* [WHAT THE EXERCISE ASKS]:
Each line that holds the word "this" counts once; report the total and nothing else.

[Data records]
::::::::::

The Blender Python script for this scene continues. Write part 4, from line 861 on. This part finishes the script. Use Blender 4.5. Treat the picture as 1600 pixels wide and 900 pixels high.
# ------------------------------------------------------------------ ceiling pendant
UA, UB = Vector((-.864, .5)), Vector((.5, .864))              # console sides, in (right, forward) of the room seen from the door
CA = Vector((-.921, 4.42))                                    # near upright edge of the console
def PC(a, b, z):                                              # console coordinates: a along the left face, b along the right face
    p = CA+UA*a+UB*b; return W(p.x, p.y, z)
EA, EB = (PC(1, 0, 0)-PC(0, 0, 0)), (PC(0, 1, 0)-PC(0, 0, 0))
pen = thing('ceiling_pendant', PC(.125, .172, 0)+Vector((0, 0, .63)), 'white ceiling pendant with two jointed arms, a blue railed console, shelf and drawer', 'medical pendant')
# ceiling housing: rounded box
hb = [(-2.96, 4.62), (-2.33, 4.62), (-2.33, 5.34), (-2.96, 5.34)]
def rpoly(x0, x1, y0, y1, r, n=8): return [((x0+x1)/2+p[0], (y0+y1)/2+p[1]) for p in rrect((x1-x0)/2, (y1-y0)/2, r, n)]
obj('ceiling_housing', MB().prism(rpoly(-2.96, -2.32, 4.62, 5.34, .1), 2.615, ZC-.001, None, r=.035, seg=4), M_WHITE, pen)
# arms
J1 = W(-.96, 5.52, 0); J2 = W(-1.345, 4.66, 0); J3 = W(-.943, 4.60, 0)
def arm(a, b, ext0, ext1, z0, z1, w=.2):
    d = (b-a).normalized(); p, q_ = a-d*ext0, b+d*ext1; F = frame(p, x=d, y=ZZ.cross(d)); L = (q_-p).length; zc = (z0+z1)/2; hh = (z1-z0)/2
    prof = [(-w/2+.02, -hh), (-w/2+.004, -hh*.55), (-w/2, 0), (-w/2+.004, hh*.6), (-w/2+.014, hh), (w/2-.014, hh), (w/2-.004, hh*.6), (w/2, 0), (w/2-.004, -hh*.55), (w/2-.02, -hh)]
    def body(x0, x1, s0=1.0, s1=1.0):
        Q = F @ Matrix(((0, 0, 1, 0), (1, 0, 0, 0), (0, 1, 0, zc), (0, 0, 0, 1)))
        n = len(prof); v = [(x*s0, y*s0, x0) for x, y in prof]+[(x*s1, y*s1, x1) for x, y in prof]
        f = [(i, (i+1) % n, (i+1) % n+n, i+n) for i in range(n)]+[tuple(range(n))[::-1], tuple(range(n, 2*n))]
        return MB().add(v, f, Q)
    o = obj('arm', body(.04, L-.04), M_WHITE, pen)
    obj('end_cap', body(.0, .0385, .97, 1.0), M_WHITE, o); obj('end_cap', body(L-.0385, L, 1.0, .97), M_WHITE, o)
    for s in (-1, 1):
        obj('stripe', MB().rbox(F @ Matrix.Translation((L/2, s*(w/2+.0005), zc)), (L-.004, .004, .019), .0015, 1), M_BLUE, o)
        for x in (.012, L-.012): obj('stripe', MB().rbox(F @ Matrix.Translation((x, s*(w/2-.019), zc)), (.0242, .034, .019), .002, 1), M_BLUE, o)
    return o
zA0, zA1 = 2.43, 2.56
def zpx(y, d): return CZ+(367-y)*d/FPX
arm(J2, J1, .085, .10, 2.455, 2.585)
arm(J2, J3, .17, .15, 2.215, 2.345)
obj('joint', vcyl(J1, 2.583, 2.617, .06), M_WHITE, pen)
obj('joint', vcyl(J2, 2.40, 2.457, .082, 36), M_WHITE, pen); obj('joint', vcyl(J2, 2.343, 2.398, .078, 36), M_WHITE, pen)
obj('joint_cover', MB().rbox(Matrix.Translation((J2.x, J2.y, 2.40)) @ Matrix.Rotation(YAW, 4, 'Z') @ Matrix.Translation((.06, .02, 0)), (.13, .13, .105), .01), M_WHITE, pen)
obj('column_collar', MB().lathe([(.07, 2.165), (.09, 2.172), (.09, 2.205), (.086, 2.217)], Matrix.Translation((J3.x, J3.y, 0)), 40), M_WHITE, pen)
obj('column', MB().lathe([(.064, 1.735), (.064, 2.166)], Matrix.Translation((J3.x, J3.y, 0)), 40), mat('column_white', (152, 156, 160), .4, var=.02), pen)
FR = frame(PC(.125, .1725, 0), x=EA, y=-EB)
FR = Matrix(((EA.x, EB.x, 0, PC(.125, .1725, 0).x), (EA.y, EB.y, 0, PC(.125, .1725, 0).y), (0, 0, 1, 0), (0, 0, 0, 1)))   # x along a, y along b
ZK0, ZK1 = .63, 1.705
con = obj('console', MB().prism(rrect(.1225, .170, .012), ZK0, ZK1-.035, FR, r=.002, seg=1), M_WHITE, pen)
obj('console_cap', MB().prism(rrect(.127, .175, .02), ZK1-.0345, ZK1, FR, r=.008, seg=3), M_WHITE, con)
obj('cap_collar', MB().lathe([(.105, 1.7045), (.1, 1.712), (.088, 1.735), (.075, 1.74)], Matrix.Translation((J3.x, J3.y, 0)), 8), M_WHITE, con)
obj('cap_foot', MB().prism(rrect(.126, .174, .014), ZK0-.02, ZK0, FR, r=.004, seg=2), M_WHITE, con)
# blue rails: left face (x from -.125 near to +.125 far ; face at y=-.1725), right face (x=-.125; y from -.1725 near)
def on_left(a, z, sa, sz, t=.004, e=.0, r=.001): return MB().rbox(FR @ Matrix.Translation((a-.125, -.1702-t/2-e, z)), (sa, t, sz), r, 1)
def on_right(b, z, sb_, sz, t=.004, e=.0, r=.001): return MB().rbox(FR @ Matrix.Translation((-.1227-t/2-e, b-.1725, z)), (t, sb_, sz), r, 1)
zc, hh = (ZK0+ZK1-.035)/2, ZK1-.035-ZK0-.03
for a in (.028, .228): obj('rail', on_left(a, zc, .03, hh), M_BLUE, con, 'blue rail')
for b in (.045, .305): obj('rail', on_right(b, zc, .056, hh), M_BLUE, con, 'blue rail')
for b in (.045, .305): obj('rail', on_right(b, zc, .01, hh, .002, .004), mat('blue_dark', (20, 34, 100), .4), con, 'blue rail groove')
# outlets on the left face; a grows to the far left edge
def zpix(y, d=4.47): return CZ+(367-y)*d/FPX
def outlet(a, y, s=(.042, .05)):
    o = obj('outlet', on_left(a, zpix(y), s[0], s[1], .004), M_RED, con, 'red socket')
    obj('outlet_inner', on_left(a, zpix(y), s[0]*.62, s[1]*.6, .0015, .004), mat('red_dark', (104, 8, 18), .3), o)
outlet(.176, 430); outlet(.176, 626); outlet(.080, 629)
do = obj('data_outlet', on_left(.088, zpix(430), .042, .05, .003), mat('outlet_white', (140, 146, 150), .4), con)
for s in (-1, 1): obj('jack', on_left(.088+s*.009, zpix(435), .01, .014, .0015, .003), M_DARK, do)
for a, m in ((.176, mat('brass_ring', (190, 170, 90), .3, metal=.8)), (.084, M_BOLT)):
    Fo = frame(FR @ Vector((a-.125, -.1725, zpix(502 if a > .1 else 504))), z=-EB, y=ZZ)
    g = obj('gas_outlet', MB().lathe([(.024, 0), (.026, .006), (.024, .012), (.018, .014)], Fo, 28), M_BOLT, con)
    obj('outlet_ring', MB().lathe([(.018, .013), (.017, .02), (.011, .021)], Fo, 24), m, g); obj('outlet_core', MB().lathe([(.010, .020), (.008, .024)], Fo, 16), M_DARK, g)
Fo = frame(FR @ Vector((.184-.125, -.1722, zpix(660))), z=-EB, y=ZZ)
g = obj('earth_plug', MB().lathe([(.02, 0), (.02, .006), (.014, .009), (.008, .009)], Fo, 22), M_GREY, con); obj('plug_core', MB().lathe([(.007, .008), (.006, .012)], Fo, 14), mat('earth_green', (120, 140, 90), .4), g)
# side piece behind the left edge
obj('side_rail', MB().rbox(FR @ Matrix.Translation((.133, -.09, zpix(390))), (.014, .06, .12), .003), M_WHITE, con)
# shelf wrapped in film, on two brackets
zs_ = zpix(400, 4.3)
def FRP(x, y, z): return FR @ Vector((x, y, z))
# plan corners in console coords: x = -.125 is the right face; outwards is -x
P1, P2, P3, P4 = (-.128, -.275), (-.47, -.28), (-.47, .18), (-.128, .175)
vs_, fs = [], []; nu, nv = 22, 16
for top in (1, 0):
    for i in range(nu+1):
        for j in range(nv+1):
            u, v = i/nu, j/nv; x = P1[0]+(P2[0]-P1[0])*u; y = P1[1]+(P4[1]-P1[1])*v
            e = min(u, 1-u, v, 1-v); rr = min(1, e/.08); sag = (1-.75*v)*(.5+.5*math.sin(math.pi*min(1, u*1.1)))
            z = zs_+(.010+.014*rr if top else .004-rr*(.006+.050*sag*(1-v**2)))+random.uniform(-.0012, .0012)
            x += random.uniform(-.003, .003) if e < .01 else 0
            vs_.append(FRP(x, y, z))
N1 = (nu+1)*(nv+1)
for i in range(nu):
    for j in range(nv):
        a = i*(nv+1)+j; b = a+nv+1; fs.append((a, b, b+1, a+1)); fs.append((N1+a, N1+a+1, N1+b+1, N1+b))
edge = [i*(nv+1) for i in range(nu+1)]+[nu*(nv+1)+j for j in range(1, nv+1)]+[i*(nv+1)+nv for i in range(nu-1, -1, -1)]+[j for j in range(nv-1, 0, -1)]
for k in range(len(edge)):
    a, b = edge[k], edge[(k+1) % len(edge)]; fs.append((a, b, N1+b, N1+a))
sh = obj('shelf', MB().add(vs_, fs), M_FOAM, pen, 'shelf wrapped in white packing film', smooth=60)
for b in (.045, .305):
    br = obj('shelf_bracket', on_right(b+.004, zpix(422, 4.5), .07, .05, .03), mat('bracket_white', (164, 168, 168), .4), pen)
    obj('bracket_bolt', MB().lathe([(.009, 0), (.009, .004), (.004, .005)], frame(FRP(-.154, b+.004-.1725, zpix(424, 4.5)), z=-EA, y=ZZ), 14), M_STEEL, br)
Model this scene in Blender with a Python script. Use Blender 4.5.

::::::::::

* [SOLVED PROBLEM]:
2